Unlimited companies can be either private or public companies. The unlimited company is a unique form in itself providing distinct characteristic:

  • UCs as the name suggests provide no limited liability for their members. Subsequently, members of a company are fully liable for any debts that may be due in cases of insolvency. 
  • In forming the company it is a requirement to file a Memorandum and Articles of association that comprise the constitution of the company and define its activities. 
  • UCs may be single member companies but must maintain at least two directors within the company.

Related: Unlimited Companies In Ireland – An Overview In 2 Minutes

Guarantee Company

Companies limited by guarantee do not maintain a share capital and can be private or public. This type of entity remains popular with charities and sports clubs and share distinctive features including:

  • Guarantee companies are governed by a constitution that includes a Memorandum and Articles of Association, which outline the objects of the company. 
  • Liability is strictly limited to the amount the members specify to contribute to the assets of the company as defined in the constitution. 
  • Can now opt to be one member companies, rather than the previous requirements of seven members; however the company must have two directors and maintain this requirement.

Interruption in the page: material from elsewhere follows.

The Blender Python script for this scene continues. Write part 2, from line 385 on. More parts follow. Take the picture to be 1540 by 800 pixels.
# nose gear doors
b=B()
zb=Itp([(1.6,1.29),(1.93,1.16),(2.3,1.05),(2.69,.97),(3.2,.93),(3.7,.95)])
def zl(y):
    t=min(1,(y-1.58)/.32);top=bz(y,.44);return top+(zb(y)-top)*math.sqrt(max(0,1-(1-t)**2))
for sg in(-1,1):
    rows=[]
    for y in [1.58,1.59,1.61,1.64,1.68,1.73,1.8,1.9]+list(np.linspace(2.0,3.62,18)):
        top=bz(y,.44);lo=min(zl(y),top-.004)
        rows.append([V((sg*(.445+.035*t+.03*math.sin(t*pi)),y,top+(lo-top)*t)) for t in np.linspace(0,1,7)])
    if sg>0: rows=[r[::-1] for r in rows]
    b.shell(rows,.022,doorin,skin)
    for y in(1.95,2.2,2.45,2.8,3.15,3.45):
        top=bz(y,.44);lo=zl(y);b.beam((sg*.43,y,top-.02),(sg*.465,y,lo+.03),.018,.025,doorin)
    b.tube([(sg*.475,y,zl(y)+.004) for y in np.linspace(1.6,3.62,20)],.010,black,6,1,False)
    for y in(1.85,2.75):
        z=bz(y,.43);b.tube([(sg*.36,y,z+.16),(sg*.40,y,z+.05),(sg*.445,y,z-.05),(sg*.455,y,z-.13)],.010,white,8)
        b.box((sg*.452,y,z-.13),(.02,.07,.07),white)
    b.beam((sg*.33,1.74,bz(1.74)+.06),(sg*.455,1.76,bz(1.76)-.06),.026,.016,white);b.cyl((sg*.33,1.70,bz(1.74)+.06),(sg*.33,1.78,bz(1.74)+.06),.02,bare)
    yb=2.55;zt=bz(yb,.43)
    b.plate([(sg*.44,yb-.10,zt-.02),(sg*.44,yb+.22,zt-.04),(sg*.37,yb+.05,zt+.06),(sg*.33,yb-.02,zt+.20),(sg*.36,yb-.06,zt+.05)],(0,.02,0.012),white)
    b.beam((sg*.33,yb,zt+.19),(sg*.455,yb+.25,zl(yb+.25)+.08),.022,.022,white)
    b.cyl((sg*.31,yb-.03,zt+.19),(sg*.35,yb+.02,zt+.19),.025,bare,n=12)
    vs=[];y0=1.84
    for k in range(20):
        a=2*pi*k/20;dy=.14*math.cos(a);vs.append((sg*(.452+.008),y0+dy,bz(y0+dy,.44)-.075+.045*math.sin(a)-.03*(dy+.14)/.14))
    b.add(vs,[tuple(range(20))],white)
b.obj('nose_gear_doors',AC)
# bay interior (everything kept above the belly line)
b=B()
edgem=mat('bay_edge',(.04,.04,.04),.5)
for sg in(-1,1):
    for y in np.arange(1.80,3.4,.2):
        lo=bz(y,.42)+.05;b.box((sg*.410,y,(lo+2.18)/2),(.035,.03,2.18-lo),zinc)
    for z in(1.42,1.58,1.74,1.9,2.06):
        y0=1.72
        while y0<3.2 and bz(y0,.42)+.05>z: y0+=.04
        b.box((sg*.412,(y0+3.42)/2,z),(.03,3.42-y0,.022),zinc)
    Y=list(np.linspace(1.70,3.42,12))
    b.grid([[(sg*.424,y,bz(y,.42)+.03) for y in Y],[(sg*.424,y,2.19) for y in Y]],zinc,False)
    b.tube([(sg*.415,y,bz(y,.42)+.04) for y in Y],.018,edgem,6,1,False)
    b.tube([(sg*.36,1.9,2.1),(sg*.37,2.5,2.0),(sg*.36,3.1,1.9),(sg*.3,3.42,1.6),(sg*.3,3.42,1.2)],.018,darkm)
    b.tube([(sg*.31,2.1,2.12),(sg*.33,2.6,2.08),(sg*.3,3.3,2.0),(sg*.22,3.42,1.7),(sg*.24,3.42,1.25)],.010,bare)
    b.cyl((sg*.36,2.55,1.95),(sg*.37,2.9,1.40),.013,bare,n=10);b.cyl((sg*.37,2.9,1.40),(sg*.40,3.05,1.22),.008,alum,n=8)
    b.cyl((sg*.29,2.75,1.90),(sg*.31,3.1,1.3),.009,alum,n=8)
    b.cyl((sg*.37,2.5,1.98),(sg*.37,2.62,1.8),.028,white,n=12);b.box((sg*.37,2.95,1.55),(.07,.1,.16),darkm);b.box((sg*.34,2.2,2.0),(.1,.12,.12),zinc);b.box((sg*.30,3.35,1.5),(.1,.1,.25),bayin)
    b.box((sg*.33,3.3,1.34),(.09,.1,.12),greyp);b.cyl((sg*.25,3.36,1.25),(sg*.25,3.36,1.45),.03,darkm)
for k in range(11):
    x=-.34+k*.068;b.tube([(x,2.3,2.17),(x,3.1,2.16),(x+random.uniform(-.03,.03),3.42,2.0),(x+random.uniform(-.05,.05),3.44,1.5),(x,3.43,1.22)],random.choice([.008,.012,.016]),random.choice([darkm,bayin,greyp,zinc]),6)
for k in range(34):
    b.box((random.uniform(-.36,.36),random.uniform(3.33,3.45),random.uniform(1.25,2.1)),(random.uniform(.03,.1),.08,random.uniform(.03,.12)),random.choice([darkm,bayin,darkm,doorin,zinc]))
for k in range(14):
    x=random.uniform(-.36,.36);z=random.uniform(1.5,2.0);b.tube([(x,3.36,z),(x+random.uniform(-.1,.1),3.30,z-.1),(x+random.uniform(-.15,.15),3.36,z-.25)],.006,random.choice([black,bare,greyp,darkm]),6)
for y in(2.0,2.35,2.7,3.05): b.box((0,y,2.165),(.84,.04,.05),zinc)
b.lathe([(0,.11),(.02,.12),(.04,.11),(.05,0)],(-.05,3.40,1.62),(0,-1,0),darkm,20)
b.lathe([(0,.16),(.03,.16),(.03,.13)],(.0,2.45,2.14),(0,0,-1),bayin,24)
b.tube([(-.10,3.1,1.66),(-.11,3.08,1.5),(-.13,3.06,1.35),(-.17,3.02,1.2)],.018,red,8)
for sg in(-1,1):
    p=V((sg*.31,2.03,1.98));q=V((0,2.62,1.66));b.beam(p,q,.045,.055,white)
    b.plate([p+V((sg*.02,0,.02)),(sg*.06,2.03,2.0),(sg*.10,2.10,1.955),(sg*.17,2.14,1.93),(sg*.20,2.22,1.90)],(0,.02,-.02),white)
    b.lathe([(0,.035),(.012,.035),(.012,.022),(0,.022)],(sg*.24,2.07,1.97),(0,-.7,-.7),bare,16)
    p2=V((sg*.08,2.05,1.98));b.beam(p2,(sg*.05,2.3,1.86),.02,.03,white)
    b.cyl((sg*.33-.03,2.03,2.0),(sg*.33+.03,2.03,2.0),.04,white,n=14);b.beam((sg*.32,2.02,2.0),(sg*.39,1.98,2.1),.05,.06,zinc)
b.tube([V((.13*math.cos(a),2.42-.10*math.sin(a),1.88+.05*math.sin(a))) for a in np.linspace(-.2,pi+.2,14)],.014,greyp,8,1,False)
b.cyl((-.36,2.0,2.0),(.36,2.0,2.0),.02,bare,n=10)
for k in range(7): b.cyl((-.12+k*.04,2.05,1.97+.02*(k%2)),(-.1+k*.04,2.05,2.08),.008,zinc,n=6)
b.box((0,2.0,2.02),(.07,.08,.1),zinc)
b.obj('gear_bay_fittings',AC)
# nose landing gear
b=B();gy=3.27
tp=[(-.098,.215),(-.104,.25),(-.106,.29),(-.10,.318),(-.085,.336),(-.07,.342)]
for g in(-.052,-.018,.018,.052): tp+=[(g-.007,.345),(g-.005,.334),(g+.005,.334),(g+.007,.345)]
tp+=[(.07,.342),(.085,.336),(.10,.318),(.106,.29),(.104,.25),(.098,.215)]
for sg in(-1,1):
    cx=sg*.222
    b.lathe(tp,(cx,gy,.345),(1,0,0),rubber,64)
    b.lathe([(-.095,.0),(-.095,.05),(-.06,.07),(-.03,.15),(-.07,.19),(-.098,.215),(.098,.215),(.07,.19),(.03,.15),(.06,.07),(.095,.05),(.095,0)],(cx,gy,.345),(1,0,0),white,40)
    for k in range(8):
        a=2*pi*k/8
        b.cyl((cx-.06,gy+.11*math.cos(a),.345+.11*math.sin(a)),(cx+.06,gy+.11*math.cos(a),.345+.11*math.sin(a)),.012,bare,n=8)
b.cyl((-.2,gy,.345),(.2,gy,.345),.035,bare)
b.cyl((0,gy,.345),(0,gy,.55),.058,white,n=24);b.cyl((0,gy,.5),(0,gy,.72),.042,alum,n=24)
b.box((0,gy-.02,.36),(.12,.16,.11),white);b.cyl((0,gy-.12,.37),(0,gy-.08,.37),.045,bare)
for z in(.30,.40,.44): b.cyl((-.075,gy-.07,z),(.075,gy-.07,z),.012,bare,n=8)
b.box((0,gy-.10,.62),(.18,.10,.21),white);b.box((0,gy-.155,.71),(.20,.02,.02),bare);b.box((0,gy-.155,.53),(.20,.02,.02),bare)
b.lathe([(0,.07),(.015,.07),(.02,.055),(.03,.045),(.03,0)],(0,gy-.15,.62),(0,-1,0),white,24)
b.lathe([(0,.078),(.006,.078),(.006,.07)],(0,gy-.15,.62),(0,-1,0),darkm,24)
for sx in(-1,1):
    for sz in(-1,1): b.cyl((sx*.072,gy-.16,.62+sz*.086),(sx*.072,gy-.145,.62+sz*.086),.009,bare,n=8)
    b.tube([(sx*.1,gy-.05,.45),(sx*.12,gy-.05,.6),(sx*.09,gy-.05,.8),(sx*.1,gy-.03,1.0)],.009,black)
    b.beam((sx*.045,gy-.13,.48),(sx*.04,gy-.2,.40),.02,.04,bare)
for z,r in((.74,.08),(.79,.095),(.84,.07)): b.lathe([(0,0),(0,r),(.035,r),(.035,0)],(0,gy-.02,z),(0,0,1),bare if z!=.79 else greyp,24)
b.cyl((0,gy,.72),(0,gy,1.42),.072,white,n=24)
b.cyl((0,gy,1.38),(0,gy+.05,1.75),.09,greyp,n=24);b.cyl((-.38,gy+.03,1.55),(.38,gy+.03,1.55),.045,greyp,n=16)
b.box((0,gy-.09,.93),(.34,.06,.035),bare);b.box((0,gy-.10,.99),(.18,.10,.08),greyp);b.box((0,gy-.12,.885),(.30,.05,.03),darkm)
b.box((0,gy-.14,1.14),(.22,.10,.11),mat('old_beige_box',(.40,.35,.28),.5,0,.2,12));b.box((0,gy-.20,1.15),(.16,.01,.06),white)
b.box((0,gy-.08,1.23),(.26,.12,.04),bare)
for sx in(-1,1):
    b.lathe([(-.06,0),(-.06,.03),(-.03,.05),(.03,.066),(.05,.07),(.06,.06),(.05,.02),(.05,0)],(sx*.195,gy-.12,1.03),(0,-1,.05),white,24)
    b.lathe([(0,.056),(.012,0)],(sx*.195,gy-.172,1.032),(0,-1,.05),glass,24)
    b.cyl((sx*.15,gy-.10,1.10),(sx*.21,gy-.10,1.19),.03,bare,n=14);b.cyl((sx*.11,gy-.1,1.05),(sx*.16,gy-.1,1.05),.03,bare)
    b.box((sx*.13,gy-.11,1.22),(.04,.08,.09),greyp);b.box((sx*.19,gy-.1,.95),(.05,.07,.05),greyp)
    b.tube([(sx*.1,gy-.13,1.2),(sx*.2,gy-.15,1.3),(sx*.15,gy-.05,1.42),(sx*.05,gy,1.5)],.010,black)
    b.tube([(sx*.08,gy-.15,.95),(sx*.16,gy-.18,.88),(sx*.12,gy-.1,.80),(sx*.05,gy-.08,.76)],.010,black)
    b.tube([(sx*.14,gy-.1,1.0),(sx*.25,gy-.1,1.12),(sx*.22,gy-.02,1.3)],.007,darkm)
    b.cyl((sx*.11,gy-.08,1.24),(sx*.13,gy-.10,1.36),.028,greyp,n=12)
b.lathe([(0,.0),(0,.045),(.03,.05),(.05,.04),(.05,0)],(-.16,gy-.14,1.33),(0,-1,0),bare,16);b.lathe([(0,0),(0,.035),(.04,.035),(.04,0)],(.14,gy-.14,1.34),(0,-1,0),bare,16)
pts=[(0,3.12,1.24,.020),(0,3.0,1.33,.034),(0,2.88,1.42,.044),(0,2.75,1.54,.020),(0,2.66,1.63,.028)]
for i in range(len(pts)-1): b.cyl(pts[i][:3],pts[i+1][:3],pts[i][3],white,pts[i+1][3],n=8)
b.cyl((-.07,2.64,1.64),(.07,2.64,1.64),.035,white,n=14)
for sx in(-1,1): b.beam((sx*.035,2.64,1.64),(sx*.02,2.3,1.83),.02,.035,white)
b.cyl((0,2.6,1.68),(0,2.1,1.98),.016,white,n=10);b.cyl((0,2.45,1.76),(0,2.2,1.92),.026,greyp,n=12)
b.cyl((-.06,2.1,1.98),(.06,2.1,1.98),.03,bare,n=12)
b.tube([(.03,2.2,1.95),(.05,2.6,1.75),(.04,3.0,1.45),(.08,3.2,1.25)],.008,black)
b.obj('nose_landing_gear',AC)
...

Incorporating a company can be a critical decision and should be well planned. The above is a brief description of corporate entities within Ireland and is not intended to be exhaustive; subsequently one may wish to consider additional factors when incorporating.

Given the importance of such decisions, and the possible benefits that can accrue from incorporating, consultation with professionals may be advisable before incorporating, and substantial considerations should be observed when forming a corporate entity in Ireland.